Credit cards

Financial Literacy Training Aims to Help Students Manage Money

Unfortunately for today’s college students, the job market is bleak, tuition and other costs continue to rise, and a reliance on loans is the norm for many. But when it comes to managing credit, there are some factors students can control.

“The ABCs of Credit Card Finance,” a pilot program that launches today, aims to train students to become “finance mentors” to fellow students on campus. Spearheaded by Charles Kenyon, dean of students, and Jill Norvilitis, associate professor of psychology, the program is designed to encourage smart money-management habits, such as responsible credit card use, making budgets, and avoiding or eliminating debt.

Five students will be trained today during Bengal Pause (12:15–1:30 p.m.). Through funding made possible by the Grant Allocation Committee, student finance mentors will receive a stipend of $150 for every 75 students they present to during the semester. They will work through a supervisor, Kristen Catalano, assistant director of student life, to connect with student organizations on campus.

“Peer counseling will be an effective way to teach students good habits,” Kenyon said. “We live in a society of indebtedness at all levels, and it’s hard to get students to think frugally. They will hopefully be more attentive when they hear one of their fellow students providing the training.”

The training incorporates PowerPoint slides and a curriculum provided by the Center for Student Credit Card Education Inc., which explains credit reports and scores, identity theft, and the consequences of irresponsible credit card use. The curriculum also includes a Schumer Box—named for U.S. Senator Charles Schumer—that helps students consider multiple factors when choosing a credit card, such as annual percentage rates, annual fees, and grace periods.

“The presentations will help the student finance mentors develop leadership, promotion, and communication skills,” Norvilitis said.

Each student who attends a presentation will receive a booklet with helpful information, such as a table that shows how increasing credit card payments by even $10 a month compounds into faster savings. Gail Wells, director of student life, secured a donation of 2,000 booklets from Citibank.

A recent survey by the U.S. Public Interest Research Groups found that two-thirds of college students have at least one credit card and will graduate with more than $2,600 in credit card debt. A similar study by Norvilitis points to a general lack of financial literacy as the No. 1 reason for credit card debt.

“What students choose to do now will help their independence in the future,” Kenyon said.

“Debt saddles you, makes you less free, and changes life choices that you might otherwise have available,” Norvilitis added. “It’s why a student might take an unsatisfying job just because it pays more. It’s disheartening to hear students tell me they need to take a semester off because of financial problems.”

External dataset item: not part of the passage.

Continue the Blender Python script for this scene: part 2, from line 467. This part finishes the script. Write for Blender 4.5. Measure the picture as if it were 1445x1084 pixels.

Kenyon and Norvilitis are also coordinating three speaker sessions on campus during Bengal Pause on February 3, March 10, and April 7 on topics such as debt avoidance, debt collection, and salary negotiation. In addition, they are working with the academic deans to find ways to incorporate the training with existing courses.

Norvilitis said that while only 10 to 15 percent of college students will have serious debt problems, it’s 10 to 15 percent too many. With the training, she hopes, students will learn to make wise financial choices.

“One or two thousand dollars in debt may not sound overwhelming to a student, but it can be a lot of money relative to income,” Norvilitis said. “With this program, I hope students will gain a basic foundation of money-management skills and a desire to continue good habits.”